## SHORT PROBLEM:
Reproduce the whole listing, character for character.

--- START ---

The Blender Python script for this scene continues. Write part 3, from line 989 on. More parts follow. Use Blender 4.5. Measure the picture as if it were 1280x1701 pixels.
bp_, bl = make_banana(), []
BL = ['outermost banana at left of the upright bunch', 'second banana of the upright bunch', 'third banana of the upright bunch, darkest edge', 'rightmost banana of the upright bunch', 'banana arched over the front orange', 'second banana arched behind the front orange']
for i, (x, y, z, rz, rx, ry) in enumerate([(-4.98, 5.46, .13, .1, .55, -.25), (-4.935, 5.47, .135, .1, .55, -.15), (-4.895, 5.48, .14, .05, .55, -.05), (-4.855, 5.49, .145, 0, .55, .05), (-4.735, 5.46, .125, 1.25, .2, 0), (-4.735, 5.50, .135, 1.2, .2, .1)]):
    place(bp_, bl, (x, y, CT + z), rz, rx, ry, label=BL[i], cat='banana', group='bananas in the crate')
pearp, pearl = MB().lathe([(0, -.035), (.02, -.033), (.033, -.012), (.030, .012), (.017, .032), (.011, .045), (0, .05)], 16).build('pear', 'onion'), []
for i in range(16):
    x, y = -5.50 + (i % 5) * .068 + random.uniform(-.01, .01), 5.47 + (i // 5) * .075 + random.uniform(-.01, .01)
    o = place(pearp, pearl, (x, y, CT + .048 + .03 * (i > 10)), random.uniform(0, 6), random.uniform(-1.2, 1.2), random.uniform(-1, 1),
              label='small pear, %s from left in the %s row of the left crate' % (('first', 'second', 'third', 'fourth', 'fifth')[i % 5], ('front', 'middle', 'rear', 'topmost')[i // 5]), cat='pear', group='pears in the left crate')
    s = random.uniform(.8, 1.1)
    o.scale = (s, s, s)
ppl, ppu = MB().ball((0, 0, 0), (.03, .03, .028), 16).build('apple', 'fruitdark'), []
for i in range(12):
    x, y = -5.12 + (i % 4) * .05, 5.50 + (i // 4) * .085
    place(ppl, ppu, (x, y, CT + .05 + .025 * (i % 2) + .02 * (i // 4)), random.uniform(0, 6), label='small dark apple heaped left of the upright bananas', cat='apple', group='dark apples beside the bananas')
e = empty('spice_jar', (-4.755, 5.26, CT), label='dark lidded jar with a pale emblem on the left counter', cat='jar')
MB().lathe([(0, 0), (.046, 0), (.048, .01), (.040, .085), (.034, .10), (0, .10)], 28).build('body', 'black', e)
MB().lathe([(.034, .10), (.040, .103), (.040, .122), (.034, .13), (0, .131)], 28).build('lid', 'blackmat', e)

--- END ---

## ANSWER FOR THE TASK:
The Blender Python script for this scene continues. Write part 3, from line 989 on. More parts follow. Use Blender 4.5. Measure the picture as if it were 1280x1701 pixels.
bp_, bl = make_banana(), []
BL = ['outermost banana at left of the upright bunch', 'second banana of the upright bunch', 'third banana of the upright bunch, darkest edge', 'rightmost banana of the upright bunch', 'banana arched over the front orange', 'second banana arched behind the front orange']
for i, (x, y, z, rz, rx, ry) in enumerate([(-4.98, 5.46, .13, .1, .55, -.25), (-4.935, 5.47, .135, .1, .55, -.15), (-4.895, 5.48, .14, .05, .55, -.05), (-4.855, 5.49, .145, 0, .55, .05), (-4.735, 5.46, .125, 1.25, .2, 0), (-4.735, 5.50, .135, 1.2, .2, .1)]):
    place(bp_, bl, (x, y, CT + z), rz, rx, ry, label=BL[i], cat='banana', group='bananas in the crate')
pearp, pearl = MB().lathe([(0, -.035), (.02, -.033), (.033, -.012), (.030, .012), (.017, .032), (.011, .045), (0, .05)], 16).build('pear', 'onion'), []
for i in range(16):
    x, y = -5.50 + (i % 5) * .068 + random.uniform(-.01, .01), 5.47 + (i // 5) * .075 + random.uniform(-.01, .01)
    o = place(pearp, pearl, (x, y, CT + .048 + .03 * (i > 10)), random.uniform(0, 6), random.uniform(-1.2, 1.2), random.uniform(-1, 1),
              label='small pear, %s from left in the %s row of the left crate' % (('first', 'second', 'third', 'fourth', 'fifth')[i % 5], ('front', 'middle', 'rear', 'topmost')[i // 5]), cat='pear', group='pears in the left crate')
    s = random.uniform(.8, 1.1)
    o.scale = (s, s, s)
ppl, ppu = MB().ball((0, 0, 0), (.03, .03, .028), 16).build('apple', 'fruitdark'), []
for i in range(12):
    x, y = -5.12 + (i % 4) * .05, 5.50 + (i // 4) * .085
    place(ppl, ppu, (x, y, CT + .05 + .025 * (i % 2) + .02 * (i // 4)), random.uniform(0, 6), label='small dark apple heaped left of the upright bananas', cat='apple', group='dark apples beside the bananas')
e = empty('spice_jar', (-4.755, 5.26, CT), label='dark lidded jar with a pale emblem on the left counter', cat='jar')
MB().lathe([(0, 0), (.046, 0), (.048, .01), (.040, .085), (.034, .10), (0, .10)], 28).build('body', 'black', e)
MB().lathe([(.034, .10), (.040, .103), (.040, .122), (.034, .13), (0, .131)], 28).build('lid', 'blackmat', e)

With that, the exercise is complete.